Datafolha’s analysis of their first poll since the first round of elections found that Bolsonaro gained a significant lead on Haddad by attracting the support of former candidates Geraldo Alckmin of the centrist Brazilian Social Democrat Party (PSDB) and right-leaning Novo party candidate João Amoêdo. About half of both Alckmin and Amoêdo voters said they would now vote for Bolsonaro.

Bolsonaro has run a campaign calling for the reduction in the size of the federal government, the mass imprisonment of corrupt political officials, and a renewed embrace of Christianity in politics. His campaign slogan is “Brazil above everything; God above everyone.”

Haddad, in contrast, has campaigned calling for the government to expand its ability to distribute financial aid to the poor and on attacking Bolsonaro for being too far right of the Brazilian public consciousness. PT supporters generally have attacked Bolsonaro for comments he has made throughout his career appearing to justify the abuses of the Brazilian military dictatorship that ran the country in the late 20th century or excusing the policies of Chilean strongman Augusto Pinochet. They have also branded him racist and sexist, and even attacked his campaign slogan for being a “Nazi” phrase.

On Wednesday, Bolsonaro refuted claims that his campaign supports violence against those who oppose its ideology – a claim many on the left continued to make after a socialist fanatic nearly stabbed Bolsonaro to death at a campaign rally in September. The culprit told police he was “ordered by God” to kill the candidate.

“We reject the vote or any support to those who practice violence against voters who did not vote for me. To these people: I think you should cast a blank vote or vote for the opposition,” Bolsonaro wrote on Twitter.

Separately, he said, “There is also an organized movement attacking us by tying our campaign to Nazism, which, just like communism, we repudiate completely. It is just one of the many lies hurled against me. We admire and respect Israel and its people!”

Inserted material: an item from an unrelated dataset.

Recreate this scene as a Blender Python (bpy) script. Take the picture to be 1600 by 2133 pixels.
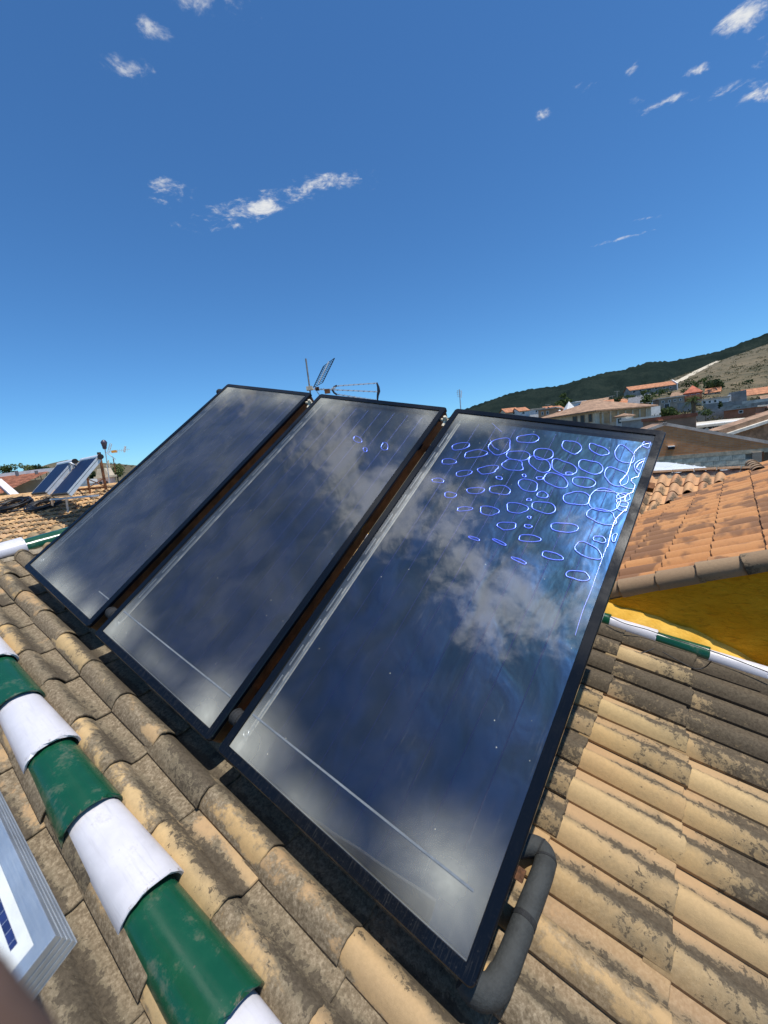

The attacks appear to have failed, instead making Bolsonaro the centerpiece of the campaign without helping boost Haddad’s profile. Bolsonaro’s poll ratings went up following dozens of rallies nationwide the weekend before the election calling for feminists to vote against him. Support has consistently risen since the beginning of October, even with women, a constituency Bolsonaro continues to suffer a deficit with.

Thursday’s Datafolha poll found a virtual tie between the two candidates among women. 42 percent said they would vote for Bolsonaro, while 39 percent opted for Haddad, one percentage point outside the margin of error.

For the Bolsonaro campaign, the next step in the race is to increase support in the nation’s northeast – a socialist stronghold where much of the nation’s poor population lives. Folha de Sao Paulo published an analysis of the region on Thursday finding that many lifelong PT voters appear to be switching to Bolsonaro, hoping that the change he promises will work out better for them than what Lula’s tenure brought.

“I will vote for him because he is different,” Fábio Sebastião de Almeida, a previously loyal Lula voter, told the newspaper. “If he doesn’t deliver, we’ll kick him out later.” He added that he did not vote in the first round of elections because his 17-year-old son was killed a few days before the election.

“The violence is too great, this has to change,” he added.

Another voter, Fábio Apolinário, said he was voting for Bolsonaro because “I don’t believe the lies against him. I don’t believe in television. The truth is here.” He, too, voted for Lula da Silva.

“If Lula were a candidate today, I would think about voting for me. But the reality is that he is not a candidate, so I am going to vote for Bolsonaro to see if things change around here,” he told Folha.